Raising the federal gasoline tax is the most reliable way to meet the nation’s transportation needs in the near term, a major credit rating agency said Thursday.
Other proposals to shore up the federal Highway Trust Fund – using one-time changes in corporate taxes or continuing to bail it out with general funds – are too subject to political whims, Fitch Ratings said.
Though Scott Zuchorski, senior director of Fitch’s Global Infrastructure & Project Finance Group, conceded that an increase in the gasoline tax is unlikely in the near term, he said that Congress’ stopgap approach to the federal transportation program hinders states’ planning efforts.
“The point Fitch is making is that you’ve got to set the politics aside,” he said. “There’s a great deal of uncertainty out there.”
On average, states rely on federal funds for half their road and bridge spending. Many count on a reliable stream of federal dollars to pay down construction bonds. In 2012, citing the diminished reliability of those funds, Fitch downgraded the ratings of bonds in several states, which raises their future borrowing costs.

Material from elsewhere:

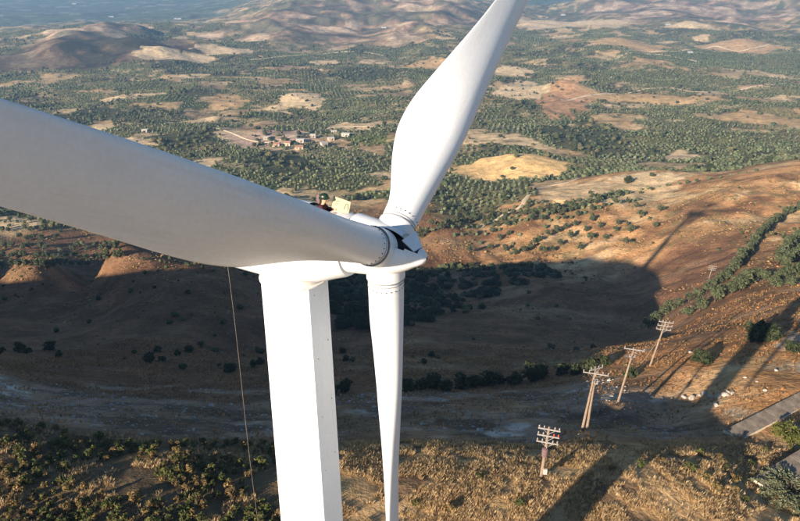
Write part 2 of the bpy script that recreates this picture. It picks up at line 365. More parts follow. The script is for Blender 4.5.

Congress has not passed a multi-year transportation bill in a decade and hasn’t raised the per-gallon taxes of 18.4 cents for gasoline and 24.4 cents for diesel since 1993. A handful of lawmakers in both parties have embraced an increase, but the idea hasn’t gained much support at either end of Pennsylvania Avenue.
The current transportation bill extension expires at the end of May, and everyone from U.S. Transportation Secretary Anthony Foxx to governors and state transportation officials have warned lawmakers that states are already dropping projects from their plans.
While transportation is one of the least partisan issues facing a fractious Congress, there’s little consensus on how to pay for the federal program. Since 2008, lawmakers have transferred more than $50 billion in general funds to the federal Highway Trust Fund.
Zuchorski said neither that approach, nor efforts by some lawmakers and the White House to close corporate tax loopholes to raise additional funds, would be sustainable in the long run.
Rather, he said, Congress should be looking for more reliable sources of funding, including a tax on miles driven, increased tolling and more private-sector investment.
“You can’t solve it all long term by just raising the gas tax,” he said.
A coalition of business groups, including the U.S. Chamber of Commerce, the American Trucking Associations and the American Road and Transportation Builders Association, supports continuing the federal program and raising the gas tax.
In the absence of a federal program, the road builders group calculated that states, on average, would need to increase their own gasoline taxes by 23.5 cents a gallon to maintain current spending levels. That increase would not account for the states’ future needs.
Last week, the group proposed a 15-cent increase in the federal gasoline tax, which would generate $27 billion a year and support the Highway Trust Fund for the next decade.